** start DATA LINES **
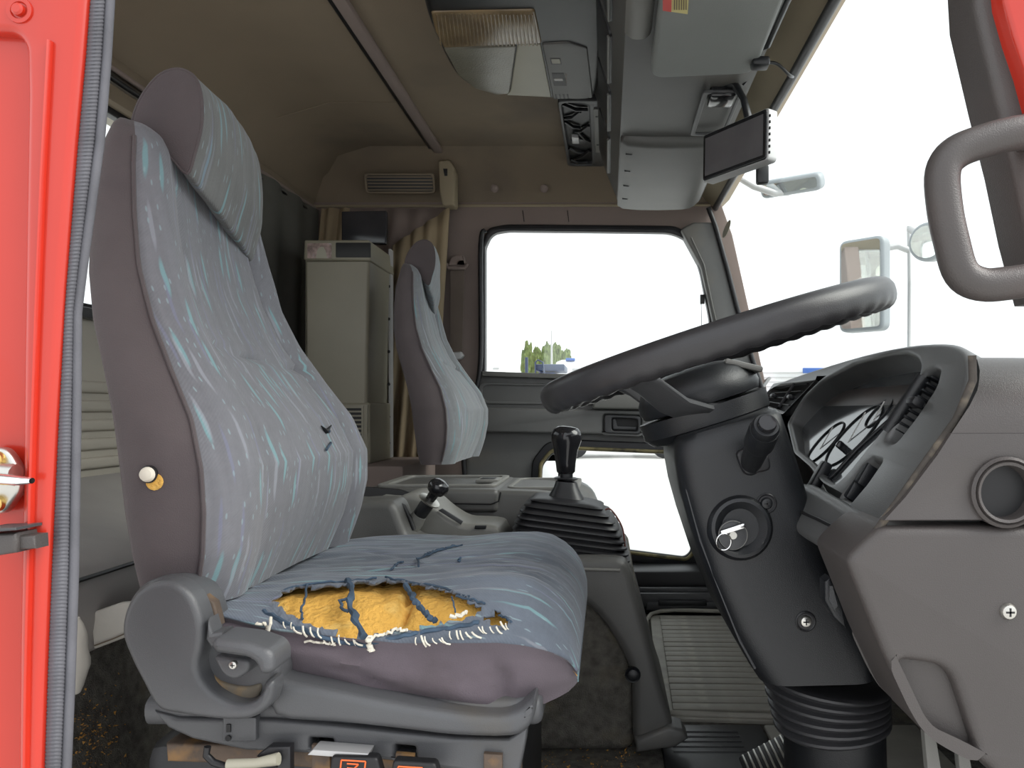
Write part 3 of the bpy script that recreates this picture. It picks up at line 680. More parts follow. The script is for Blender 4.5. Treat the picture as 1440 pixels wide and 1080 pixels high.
    cs = mesh('cushion_side', vs, side + [fs[-2]], M['mauve_fabric'] if torn else M['side_fabric'], root, 70, flip=None); tag(cs, 'plain mauve brown fabric along the cushion side')
    if torn:
        R2_, U2 = cushion_rings(0.0085, 60, 60); mm = len(R2_[0])
        for r in R2_:
            for v in r:
                n1 = noise.noise(Vector((v.x * 30, v.y * 30, 0))); v.z += 0.0035 * n1 + 0.0012 * noise.noise(Vector((v.x * 120, v.y * 120, 3)))
                px, py = to_px(v)
                if 555 < px < 590 and 822 < py < 880: v.z -= 0.016 * math.exp(-((px - 572 + (py - 850) * .35) / 7) ** 2)
                if 384 < px < 680: v.z -= 0.004 * math.exp(-((px - 545 - (py - 850) * .2) / 5) ** 2)
        v2, f2 = rings_data(R2_, True, True); fo = mesh('foam_pad', v2, f2, M['foam'], root, 60, flip=None); tag(fo, 'exposed crumbly orange foam inside the cushion')
    return root, TC, R
seat, TC0, CR = make_seat('worn seat nearest the open door with torn cushion and exposed orange foam', True)
pseat, _, _ = make_seat('smaller looking passenger seat beside the far door in clean striped fabric', False, 1.165, 0.005, 0.062, -0.02, 'fab_pass')
pseat['label'] = 'intact patterned passenger seat beside the far door'

def cushion_pt(px, py, lift=0.002):
    """point on the cushion surface seen at a pixel: nearest ring vertex to that ray"""
    best = None; bd = 1e9
    for r in CR:
        for v in r[6:80]:
            a, b = to_px(v); d = (a - px) ** 2 + (b - py) ** 2
            if d < bd: bd = d; best = v
    return best + Vector((0, -lift * 0.7, lift))
def thread(name, pxs, r, m, lift=0.003, n=5, jit=0.0):
    P = [cushion_pt(x, y, lift) for x, y in pxs]; pts = []
    P3 = []
    for i in range(len(P) - 1):
        for k in range(n):
            t = k / n; P3.append(P[i].lerp(P[i + 1], t) + Vector((random.uniform(-jit, jit), random.uniform(-jit, jit), random.uniform(-jit, jit))))
    P3.append(P[-1]); return tube(name, P3, r, m, seat, 6)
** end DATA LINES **
TASK INSTRUCTIONS » Write out an exact copy of the listing, first line through the line containing "pseat['label'] = 'intact", with the pictures left out.

CORRECT RESULT »
Write part 3 of the bpy script that recreates this picture. It picks up at line 680. More parts follow. The script is for Blender 4.5. Treat the picture as 1440 pixels wide and 1080 pixels high.
    cs = mesh('cushion_side', vs, side + [fs[-2]], M['mauve_fabric'] if torn else M['side_fabric'], root, 70, flip=None); tag(cs, 'plain mauve brown fabric along the cushion side')
    if torn:
        R2_, U2 = cushion_rings(0.0085, 60, 60); mm = len(R2_[0])
        for r in R2_:
            for v in r:
                n1 = noise.noise(Vector((v.x * 30, v.y * 30, 0))); v.z += 0.0035 * n1 + 0.0012 * noise.noise(Vector((v.x * 120, v.y * 120, 3)))
                px, py = to_px(v)
                if 555 < px < 590 and 822 < py < 880: v.z -= 0.016 * math.exp(-((px - 572 + (py - 850) * .35) / 7) ** 2)
                if 384 < px < 680: v.z -= 0.004 * math.exp(-((px - 545 - (py - 850) * .2) / 5) ** 2)
        v2, f2 = rings_data(R2_, True, True); fo = mesh('foam_pad', v2, f2, M['foam'], root, 60, flip=None); tag(fo, 'exposed crumbly orange foam inside the cushion')
    return root, TC, R
seat, TC0, CR = make_seat('worn seat nearest the open door with torn cushion and exposed orange foam', True)
pseat, _, _ = make_seat('smaller looking passenger seat beside the far door in clean striped fabric', False, 1.165, 0.005, 0.062, -0.02, 'fab_pass')
pseat['label'] = 'intact patterned passenger seat beside the far door'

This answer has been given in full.